Quitte à s’aider pour cela de tout un bataillon de références :
- livres (d’aujourd’hui) contenant de patronage histo : les livres de Jean Hunisett, la série de Tudor Tailor, le Victorian Tailor pour ces messieurs, on le généraliste Creating Historical Clothes (sorti assez récemment , je ne l’ai pas encore trop utilisé)
- livres de patrons relevés sur des costumes anciens, avec les livres de Janet Arnold ou les deux ouvrages édités par le Victoria&Albert Museum sur les vêtements du XVIIème siècle.
- les patrons de journaux de mode d’époque, trouvables notamment dans la collection des DeGracieuse, journal néerlandais. Je vous renvoie à mon post sur le sujet.
Et pour finir…
… quelques recommandations de dernière minute :
- tu fais une ou des toiles, jusqu’à ce que ça soit bien ajusté,
- tu oublies la doublure “bag-lining” moderne, et tu doubles tes pièces une par une. c’est plus facile à modifier et plus histo.
- tu joues sur les baleines, les rembourrage,s les triplures, pour obtenir la bonne forme et le bon tombé,
- tu oses coudre à la main, et même avoir quelques petits points visibles (c’est histo !)

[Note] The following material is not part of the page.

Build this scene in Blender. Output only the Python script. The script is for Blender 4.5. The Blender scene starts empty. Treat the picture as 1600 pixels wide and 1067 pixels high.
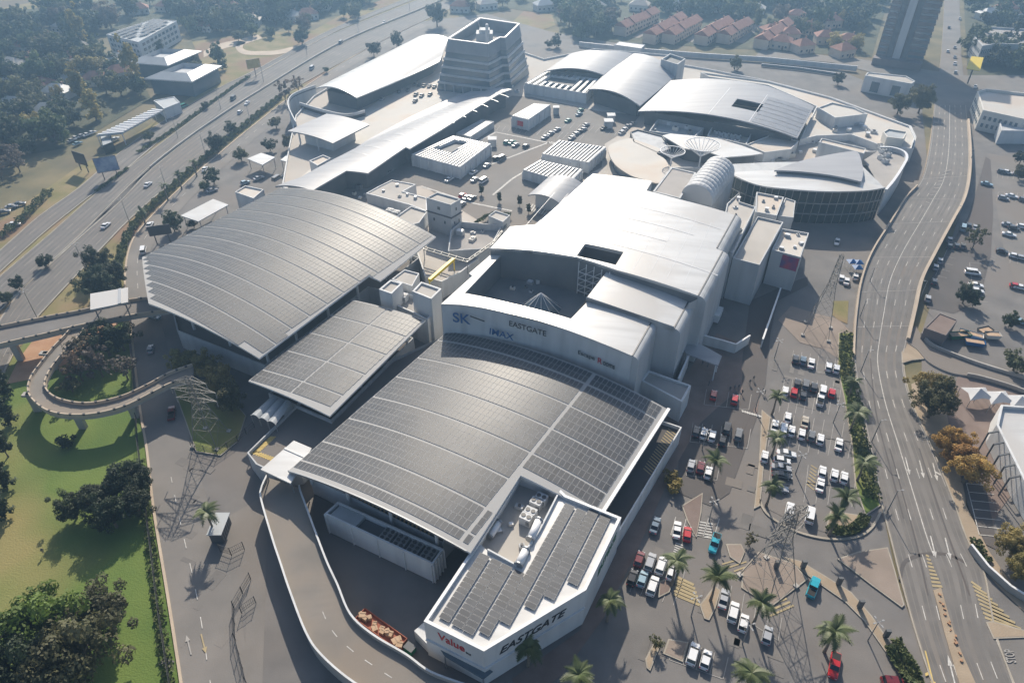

- tu ne négliges pas les accessoires qui habillent une tenue et te facilitent la vie, les coiffes et couvre-chefs qui camouflent ta coupe moderne (et sont histo !), les poches grand format, les guimpes et gilets qui te changent une tenue à moindre coût,
- tu ranges cette fermeture éclair qui de toute façon est une tannée à installer et tu utilises les moyens utilisés à l’époque que tu recherches : laçages, boutons, épingles (ça tient très bien, je t’assure !), crochets puis même pressions,
Et surtout, surtout, tu t’amuses et tu n’oublies pas que les costume histo, c’est avant tout un vêtement dans lequel des gens ont vécu, tous les jours, et que tu devrais te sentir bien dans ton costume !
*non, je ne vise pers… bon ok, je ne suis pas sortie emballée du Palais Galliéra, voilà, c’est dit.